In 1981, when American Airlines launched its frequent flyer program—rewarding their travelers with free upgrades and discounts on future flights—racking up miles for a bump up to first or business started to become “a thing”.

And here are the stories that made those programs boom and ultimately bust due to select individuals taking advantage of the system.


In the late 1990s, the movement to rack up miles for free upgrades boomed thanks to David Phillips, a.k.a. “The Pudding Guy”. He racked up over 1 million American Airline miles by collecting Healthy Choice pudding barcodes. He spent $3,000 USD on pudding, which amounted to about $150,000 worth of miles. Needless to say, he earned Gold Status for life.

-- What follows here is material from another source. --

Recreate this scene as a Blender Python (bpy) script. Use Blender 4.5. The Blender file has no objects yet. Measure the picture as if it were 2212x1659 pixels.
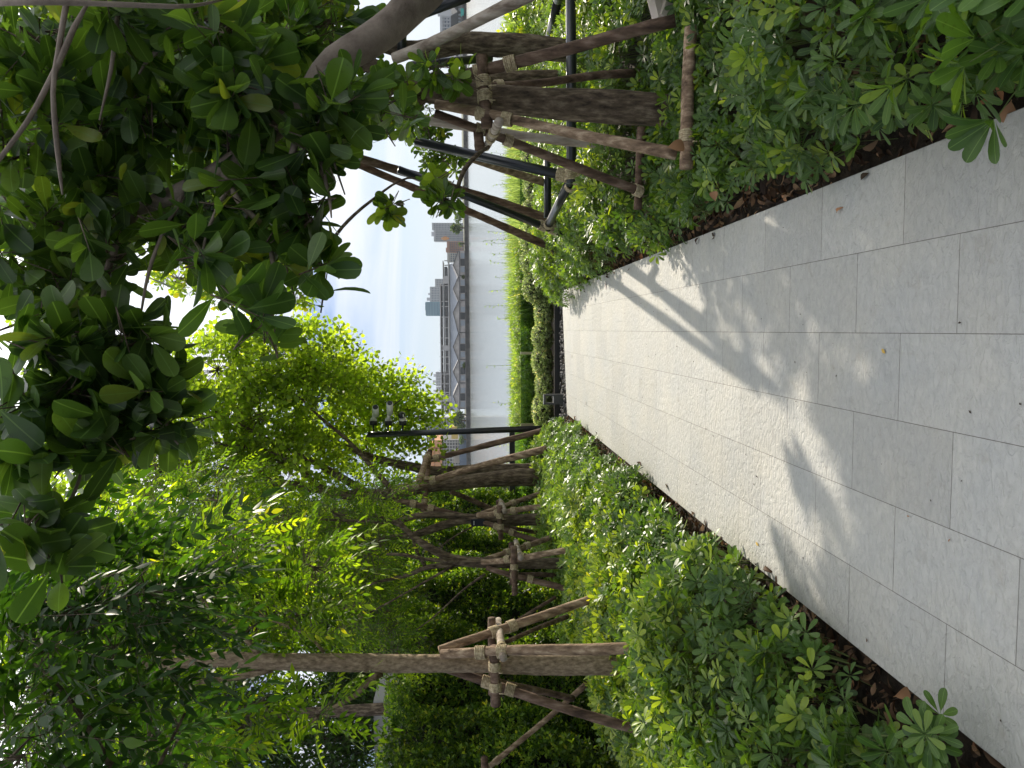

In 2008, the U.S. Mint started a “direct ship” program where travelers began to purchase the coins with their credit cards, earn miles from U.S. Mint, and then return the coins for a full refund but still keep the miles. There was even a man that ordered more than $2,400,000 USD worth of dollar coins amounting to tens of thousands of miles.

A representative from the U.S. Mint said, “It’s not illegal…But it’s an abuse of the system. That’s not what the system was set up to do. The system was set up to promote the use of dollar coins and we are simply trying to do the right thing here.”

In 2011, the Government closed the program because too many people were taking advantage, some more so than others.

Credit Cards

After the U.S. Mint, travelers obsessed with free upgrades began to find ways to rack up miles via credit cards. Manufactured spending became extremely popular, where travelers purchased something that’s the equivalent of cash such as gift cards, money orders, and other items with a credit card that earns you miles and/or points. The goal is to rack those up and then quickly convert the gift cards, money orders or other cash equivalent items to pay off the credit card.

Nonetheless, credit card companies and airlines caught on, and many have tightened up their terms, changing the amount miles you can earn for certain purchases. Nonetheless, many people continue to find ways to hack through the many systems in place, some even make it their full-time job!